Given data:
:::
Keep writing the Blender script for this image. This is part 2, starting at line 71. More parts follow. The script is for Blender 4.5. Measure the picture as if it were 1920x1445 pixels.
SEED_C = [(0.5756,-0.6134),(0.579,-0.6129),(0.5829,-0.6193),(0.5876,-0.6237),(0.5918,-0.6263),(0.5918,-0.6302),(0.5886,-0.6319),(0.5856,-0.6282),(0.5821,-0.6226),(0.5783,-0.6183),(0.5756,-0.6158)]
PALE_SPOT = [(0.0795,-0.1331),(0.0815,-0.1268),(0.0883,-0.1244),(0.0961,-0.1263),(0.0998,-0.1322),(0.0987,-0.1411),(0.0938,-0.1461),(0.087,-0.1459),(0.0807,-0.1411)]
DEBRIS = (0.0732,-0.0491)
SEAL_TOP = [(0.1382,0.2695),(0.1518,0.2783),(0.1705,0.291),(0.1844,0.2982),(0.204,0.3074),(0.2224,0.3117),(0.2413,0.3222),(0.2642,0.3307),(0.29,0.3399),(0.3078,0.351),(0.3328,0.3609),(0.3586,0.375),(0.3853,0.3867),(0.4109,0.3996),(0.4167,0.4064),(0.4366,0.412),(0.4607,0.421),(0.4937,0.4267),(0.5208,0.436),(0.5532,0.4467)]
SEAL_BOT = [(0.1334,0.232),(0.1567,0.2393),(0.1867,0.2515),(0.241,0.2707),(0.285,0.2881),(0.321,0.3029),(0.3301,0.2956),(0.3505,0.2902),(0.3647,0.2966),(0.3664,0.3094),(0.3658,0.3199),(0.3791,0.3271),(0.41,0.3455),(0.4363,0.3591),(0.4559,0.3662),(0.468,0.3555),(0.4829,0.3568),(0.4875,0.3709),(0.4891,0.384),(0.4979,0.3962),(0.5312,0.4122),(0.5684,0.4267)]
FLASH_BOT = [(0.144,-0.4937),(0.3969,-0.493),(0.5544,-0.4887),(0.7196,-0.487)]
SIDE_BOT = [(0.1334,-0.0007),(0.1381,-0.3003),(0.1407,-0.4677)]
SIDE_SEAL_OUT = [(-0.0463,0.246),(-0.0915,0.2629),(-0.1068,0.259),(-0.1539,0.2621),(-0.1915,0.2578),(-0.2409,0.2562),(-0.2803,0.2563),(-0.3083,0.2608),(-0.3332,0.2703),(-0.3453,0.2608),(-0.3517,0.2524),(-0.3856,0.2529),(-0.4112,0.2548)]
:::
What is asked:
The listing above must be transcribed exactly, line by line.

Solution for this exercise:
Keep writing the Blender script for this image. This is part 2, starting at line 71. More parts follow. The script is for Blender 4.5. Measure the picture as if it were 1920x1445 pixels.
SEED_C = [(0.5756,-0.6134),(0.579,-0.6129),(0.5829,-0.6193),(0.5876,-0.6237),(0.5918,-0.6263),(0.5918,-0.6302),(0.5886,-0.6319),(0.5856,-0.6282),(0.5821,-0.6226),(0.5783,-0.6183),(0.5756,-0.6158)]
PALE_SPOT = [(0.0795,-0.1331),(0.0815,-0.1268),(0.0883,-0.1244),(0.0961,-0.1263),(0.0998,-0.1322),(0.0987,-0.1411),(0.0938,-0.1461),(0.087,-0.1459),(0.0807,-0.1411)]
DEBRIS = (0.0732,-0.0491)
SEAL_TOP = [(0.1382,0.2695),(0.1518,0.2783),(0.1705,0.291),(0.1844,0.2982),(0.204,0.3074),(0.2224,0.3117),(0.2413,0.3222),(0.2642,0.3307),(0.29,0.3399),(0.3078,0.351),(0.3328,0.3609),(0.3586,0.375),(0.3853,0.3867),(0.4109,0.3996),(0.4167,0.4064),(0.4366,0.412),(0.4607,0.421),(0.4937,0.4267),(0.5208,0.436),(0.5532,0.4467)]
SEAL_BOT = [(0.1334,0.232),(0.1567,0.2393),(0.1867,0.2515),(0.241,0.2707),(0.285,0.2881),(0.321,0.3029),(0.3301,0.2956),(0.3505,0.2902),(0.3647,0.2966),(0.3664,0.3094),(0.3658,0.3199),(0.3791,0.3271),(0.41,0.3455),(0.4363,0.3591),(0.4559,0.3662),(0.468,0.3555),(0.4829,0.3568),(0.4875,0.3709),(0.4891,0.384),(0.4979,0.3962),(0.5312,0.4122),(0.5684,0.4267)]
FLASH_BOT = [(0.144,-0.4937),(0.3969,-0.493),(0.5544,-0.4887),(0.7196,-0.487)]
SIDE_BOT = [(0.1334,-0.0007),(0.1381,-0.3003),(0.1407,-0.4677)]
SIDE_SEAL_OUT = [(-0.0463,0.246),(-0.0915,0.2629),(-0.1068,0.259),(-0.1539,0.2621),(-0.1915,0.2578),(-0.2409,0.2562),(-0.2803,0.2563),(-0.3083,0.2608),(-0.3332,0.2703),(-0.3453,0.2608),(-0.3517,0.2524),(-0.3856,0.2529),(-0.4112,0.2548)]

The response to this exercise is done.